The gospel reading for today, the last Sunday in Ordinary Time, the solemnity of Christ the King, is a stark reminder that God's ways are not our ways.  What kind of a king is this? Abandoned by his friends, mocked, beaten, and spat upon.  We have the advantage of 2000 years of Christianity behind us; we read this account in the Gospel according to Luke and know how it all turns out. We know that he will rise again, destroying death forever. We know
"There is nothing to fear. I am the First and the Last and the One who lives. One I was dead but now I live—forever and ever. I hold the keys of death and the nether world." (Revelation 1:17-18)
The thief in his death agony on the cross would not have known this, would not have seen anything to give him a clue that the man hanging next to him was in fact the Lord of the universe. And yet, his profession of faith is recorded for all posterity: "Jesus, remember me when you come into your kingdom."
Let us pray for a small piece of that faith, faith that merited to hear:
"I assure you, this day you will be with me in paradise."

Friday, November 12, 2010


Friday is the day when the priest comes to hear our Confessions.  It is also the day when the convent floors get scrubbed. As our workman (who is not Catholic!) observed: Fridays are a day for clean souls and clean soles!
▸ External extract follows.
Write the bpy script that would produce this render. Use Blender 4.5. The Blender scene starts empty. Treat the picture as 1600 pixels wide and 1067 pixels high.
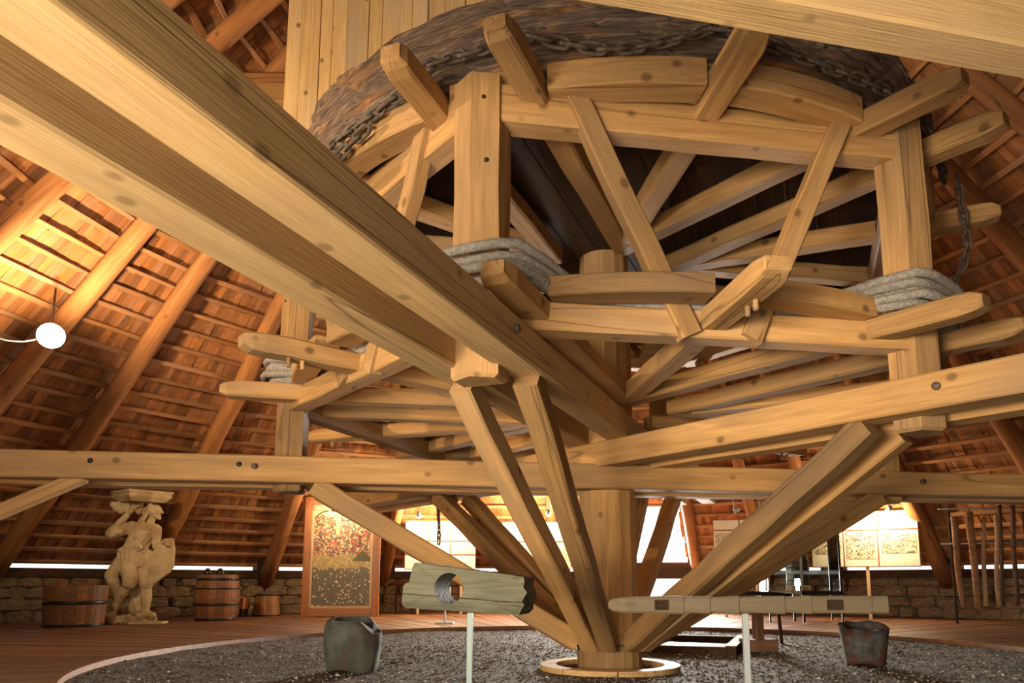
import bpy, bmesh, math, random
from mathutils import Vector, Matrix, noise as mnoise
random.seed(7)
scene = bpy.context.scene
COL = scene.collection
PI = math.pi
R_ = math.radians

# ------------------------------------------------------------------ camera
cam_d = bpy.data.cameras.new('camera'); cam = bpy.data.objects.new('camera', cam_d); COL.objects.link(cam)
cam.location = (-0.88, -8.45, 0.95)
cam.rotation_euler = (R_(90 + 8.483), 0, 0)
cam_d.sensor_fit = 'HORIZONTAL'; cam_d.sensor_width = 36.0
cam_d.lens = 36.0 * 1158.4 / 1600.0
cam_d.shift_x = -(828.9 - 800.0) / 1600.0
cam_d.shift_y = (735.8 - 533.5) / 1600.0
cam_d.clip_start = 0.02; cam_d.clip_end = 200
scene.camera = cam

# ------------------------------------------------------------------ world, exposure
w = bpy.data.worlds.new('overcast_sky'); scene.world = w; w.use_nodes = True
bg = w.node_tree.nodes['Background']
bg.inputs[0].default_value = (1.0, 0.95, 0.88, 1); bg.inputs[1].default_value = 1.7
vs = scene.view_settings
vs.view_transform = 'Standard'; vs.look = 'None'; vs.exposure = 0.0; vs.gamma = 1.0; vs.use_curve_mapping = False

def area(name, loc, target, sx, sy, power, color, spread=180):
    d = bpy.data.lights.new(name, 'AREA'); d.shape = 'RECTANGLE'; d.size = sx; d.size_y = sy
    d.energy = power; d.color = color; d.spread = R_(spread)
    o = bpy.data.objects.new(name, d); COL.objects.link(o); o.location = loc
    o.rotation_euler = (Vector(target) - Vector(loc)).to_track_quat('-Z', 'Y').to_euler()
    return o
# two added fill lights behind the camera, and daylight through the doorway opposite
area('fill_uplight', (-2.6, -9.3, 0.22), (-1.0, -6.4, 6.0), 4.2, 2.6, 580, (1.0, 0.88, 0.71))
area('fill_rear_left', (-5.4, -11.2, 1.2), (0.6, -2.0, 3.0), 3.6, 1.8, 330, (1.0, 0.88, 0.70), 75)
area('doorway_daylight', (3.0, 13.9, 1.9), (2.2, 5.0, -0.5), 2.0, 2.6, 4200, (1.0, 0.95, 0.88), 130)

# ------------------------------------------------------------------ helpers
def tag(o, label=None, cat=None, group=None, kind=None):
    if label: o['label'] = label
    if cat: o['category'] = cat
    if group: o['group'] = group
    if kind: o['kind'] = kind
    return o
def empty(name, loc=(0, 0, 0), rz=0, parent=None):
    o = bpy.data.objects.new(name, None); COL.objects.link(o); o.location = loc; o.rotation_euler = (0, 0, rz)
    o.empty_display_size = .2; o.parent = parent
    return o
def mesh_obj(name, verts, faces, mat, parent=None, smooth=False, M=None):
    me = bpy.data.meshes.new(name); me.from_pydata([tuple(v) for v in verts], [], faces); me.update()
    if mat: me.materials.append(mat)
    if smooth: me.polygons.foreach_set('use_smooth', [True] * len(me.polygons))
    o = bpy.data.objects.new(name, me); COL.objects.link(o); o.parent = parent
    if M is not None: o.matrix_local = M
    return o
def frame(p0, p1, up=(0, 0, 1)):
    p0 = Vector(p0); p1 = Vector(p1); x = (p1 - p0).normalized(); u = Vector(up)
    y = u.cross(x)
    if y.length < 1e-5: y = Vector((0, 1, 0)).cross(x)
    y.normalize(); z = x.cross(y)
    M = Matrix(((x.x, y.x, z.x, p0.x), (x.y, y.y, z.y, p0.y), (x.z, y.z, z.z, p0.z), (0, 0, 0, 1)))
    return M, (p1 - p0).length
def section(wd, ht, ch):
    a, b = wd / 2, ht / 2
    return [(-a + ch, -b), (a - ch, -b), (a, -b + ch), (a, b - ch), (a - ch, b), (-a + ch, b), (-a, b - ch), (-a, -b + ch)]
def loft(sections, close_ends=True):
    """sections: list of lists of 3D points, equal count"""
    n = len(sections[0]); verts = [p for s in sections for p in s]; faces = []
    for i in range(len(sections) - 1):
        for j in range(n):
            k = (j + 1) % n
            faces.append((i * n + j, i * n + k, (i + 1) * n + k, (i + 1) * n + j))
    if close_ends:
        faces.append(tuple(range(n - 1, -1, -1))); faces.append(tuple((len(sections) - 1) * n + j for j in range(n)))
    return verts, faces
def beam(name, p0, p1, wd, ht, mat, parent=None, up=(0, 0, 1), seg=7, ch=.016, jit=.006, bow=0., tip=0., tip0=0., taper=1.0, smooth=False):
    """hewn timber from p0 to p1 (centre line); local X runs along the grain.
       tip: length of the rounded end at p1"""
    M, L = frame(p0, p1, up)
    rnd = random.Random(hash((round(p0[0], 3), round(p0[1], 3), round(p0[2], 3), round(L, 3))) & 0xffff)
    xs = [L * i / seg for i in range(seg + 1)]
    if tip: xs = [x for x in xs if x < L - tip * 1.05] + [L - tip, L - tip * .45, L - tip * .12, L]
    if tip0: xs = [0, tip0 * .12, tip0 * .45, tip0] + [x for x in xs if x > tip0 * 1.05]
    secs = []
    for x in xs:
        s = 1.0; dz = bow * math.sin(PI * x / L)
        if tip and x > L - tip: q = (x - (L - tip)) / tip; s = 1 - .45 * q ** 2.2
        if tip0 and x < tip0: q = (tip0 - x) / tip0; s = 1 - .45 * q ** 2.2
        k = 1 + (taper - 1) * x / L
        oy, oz = rnd.uniform(-jit, jit), rnd.uniform(-jit, jit)
        secs.append([(x, py * k * (.5 + .5 * s) + oy + rnd.uniform(-jit, jit) * .4, pz * k * s + oz + dz + rnd.uniform(-jit, jit) * .4) for py, pz in section(wd, ht, ch)])
    v, f = loft(secs)
    return mesh_obj(name, v, f, mat, parent, smooth, M)
def box(name, c, s, mat, parent=None, rz=0, ch=0):
    """box with centre c and size s, turned by rz; long axis X"""
    p0 = Vector(c) - Vector((math.cos(rz), math.sin(rz), 0)) * s[0] / 2
    p1 = Vector(c) + Vector((math.cos(rz), math.sin(rz), 0)) * s[0] / 2
    return beam(name, p0, p1, s[1], s[2], mat, parent, seg=1, ch=ch or min(s) * .04, jit=0)
def box_geo(c, s, ax=None):
    hx, hy, hz = s[0] / 2, s[1] / 2, s[2] / 2
    A = ax or (Vector((1, 0, 0)), Vector((0, 1, 0)), Vector((0, 0, 1)))
    c = Vector(c)
    v = [c + A[0] * (i * hx) + A[1] * (j * hy) + A[2] * (k * hz) for i in (-1, 1) for j in (-1, 1) for k in (-1, 1)]
    f = [(0, 1, 3, 2), (4, 6, 7, 5), (0, 4, 5, 1), (2, 3, 7, 6), (0, 2, 6, 4), (1, 5, 7, 3)]
    return v, f
class MB:
    def __init__(s): s.v = []; s.f = []
    def add(s, v, f):
        b = len(s.v); s.v += [tuple(p) for p in v]; s.f += [tuple(i + b for i in q) for q in f]
    def build(s, name, mat, parent=None, smooth=False): return mesh_obj(name, s.v, s.f, mat, parent, smooth)
def lathe(name, prof, n, mat, parent=None, loc=(0, 0, 0), smooth=True, jitter=0, sq=(1, 1)):
    v = []; f = []
    for (r, z) in prof:
        for j in range(n):
            a = 2 * PI * j / n; q = r * (1 + jitter * mnoise.noise(Vector((math.cos(a) * 2 + loc[0], math.sin(a) * 2, z * 3))))
            v.append((q * math.cos(a) * sq[0], q * math.sin(a) * sq[1], z))
    for i in range(len(prof) - 1):
        for j in range(n):
            k = (j + 1) % n; f.append((i * n + j, i * n + k, (i + 1) * n + k, (i + 1) * n + j))
    f.append(tuple(range(n - 1, -1, -1))); f.append(tuple((len(prof) - 1) * n + j for j in range(n)))
    o = mesh_obj(name, v, f, mat, parent, smooth); o.location = loc
    return o
def tube(name, pts, r, mat, parent=None, n=8, closed=False, radii=None, smooth=True):
    pts = [Vector(p) for p in pts]; secs = []; N = len(pts); prev = None
    for i, p in enumerate(pts):
        t = (pts[(i + 1) % N] - pts[i - 1]) if closed else (pts[min(i + 1, N - 1)] - pts[max(i - 1, 0)])
        t.normalize(); a = Vector((0, 0, 1)) if prev is None else prev
        if abs(t.dot(a)) > .98: a = Vector((1, 0, 0))
        y = a.cross(t).normalized(); z = t.cross(y); prev = z
        rr = radii[i] if radii else r
        secs.append([p + y * math.cos(2 * PI * k / n) * rr + z * math.sin(2 * PI * k / n) * rr for k in range(n)])
    if closed:
        v = [q for s in secs for q in s]; f = []
        for i in range(N):
            for j in range(n):
                k = (j + 1) % n; m = (i + 1) % N; f.append((i * n + j, i * n + k, m * n + k, m * n + j))
    else: v, f = loft(secs)
    return mesh_obj(name, v, f, mat, parent, smooth)
def pol(a, r, z=0., off=0.):
    """point on the ray at azimuth a (degrees), radius r, shifted sideways by off (counter-clockwise)"""
    c, s = math.cos(R_(a)), math.sin(R_(a))
    return Vector((r * c - off * s, r * s + off * c, z))

# ------------------------------------------------------------------ materials
def new_mat(name):
    m = bpy.data.materials.new(name); m.use_nodes = True
    nt = m.node_tree; b = nt.nodes['Principled BSDF']
    return m, nt, b
def N(nt, t, **kw):
    n = nt.nodes.new(t)
    for k, v in kw.items(): setattr(n, k, v)
    return n
def ramp(nt, stops):
    r = N(nt, 'ShaderNodeValToRGB'); e = r.color_ramp.elements
    while len(e) < len(stops): e.new(.5)
    for x, (p, c) in zip(e, stops): x.position = p; x.color = c if len(c) == 4 else (*c, 1)
    return r
def coords(nt, scale, rnd=True, island=False, kind='Object'):
    tc = N(nt, 'ShaderNodeTexCoord'); mp = N(nt, 'ShaderNodeMapping'); mp.inputs['Scale'].default_value = scale
    L = nt.links
    if rnd:
        oi = N(nt, 'ShaderNodeNewGeometry' if island else 'ShaderNodeObjectInfo')
        mu = N(nt, 'ShaderNodeMath', operation='MULTIPLY'); mu.inputs[1].default_value = 37.
        L.new(oi.outputs['Random Per Island' if island else 'Random'], mu.inputs[0])
        ad = N(nt, 'ShaderNodeVectorMath', operation='ADD'); L.new(tc.outputs[kind], ad.inputs[0]); L.new(mu.outputs[0], ad.inputs[1])
        L.new(ad.outputs[0], mp.inputs[0])
    else: L.new(tc.outputs[kind], mp.inputs[0])
    return mp
def mixc(nt, fac, a, b, mode='MIX'):
    m = N(nt, 'ShaderNodeMix', data_type='RGBA', blend_type=mode)
    L = nt.links
    for inp, v in ((m.inputs[0], fac), (m.inputs[6], a), (m.inputs[7], b)):
        if hasattr(v, 'is_linked') or hasattr(v, 'links'): L.new(v, inp)
        elif isinstance(v, (int, float)): inp.default_value = v
        else: inp.default_value = (*v, 1) if len(v) == 3 else v
    return m.outputs[2]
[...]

Has it been a while since you've been to the Sacrament of Confession?
Jesus' words to St. Faustina, the Apostle of Divine Mercy:
When you go to Confession, to this fountain of My mercy, the Blood and Water which came forth from My Heart always flow down upon your soul and ennoble it. Every time you go to Confession, immerse yourself entirely in My mercy, with great trust, so that I may pour the bounty of My grace upon your soul. When you approach the confessional, know this, that
I Myself am waiting for you.    I am only hidden by the priest, but I Myself act in your soul. Here the misery of the soul meets the God of mercy. Tell souls that from this fount of mercy souls draw graces solely with the vessel of trust. If their trust is great, there is no limit to my generosity. (Diary, 1602)

Tell souls where they are to look for solace; that is, in the Tribunal of Mercy. There the greatest miracles take place and are incessantly repeated. To avail oneself of this miracle, it is not necessary to go on a great pilgrimage or carry out some external ceremony; it suffices to come with faith to the feet of My representative and to reveal to him one's misery and the miracle of Divine Mercy will be fully demonstrated. Were a soul like a decaying corpse so that from a human standpoint, there would be no hope of restoration and everything would already be lost, it is not so with God. The miracle of Divine Mercy restores that soul in full. Oh, how miserable are those who do not take advantage of the miracle of God's mercy! (1448)

Sunday, November 7, 2010

Tears Before God

I was praying in the chapel when it began: the sobs of someone in need, suffering and clinging to God. They pierce my heart and I know they pierce God's heart. Contemplatives hold the Church in their hearts; although we are cloistered we are more a part of the world than most. As I knelt before the Blessed Sacrament I felt myself thinking, "I know. I understand." I do not know why she was crying, her name, or even her face, but I do know what it is means to cry until I'm numb, to yell at God, "Why?" I love my life as a cloistered sister and have found joy and fulfillment in my vocation, but I also know suffering and because of that my compassion is great.  Because of this, I hold the world in my heart. Because Jesus knew suffering, he holds you in his heart.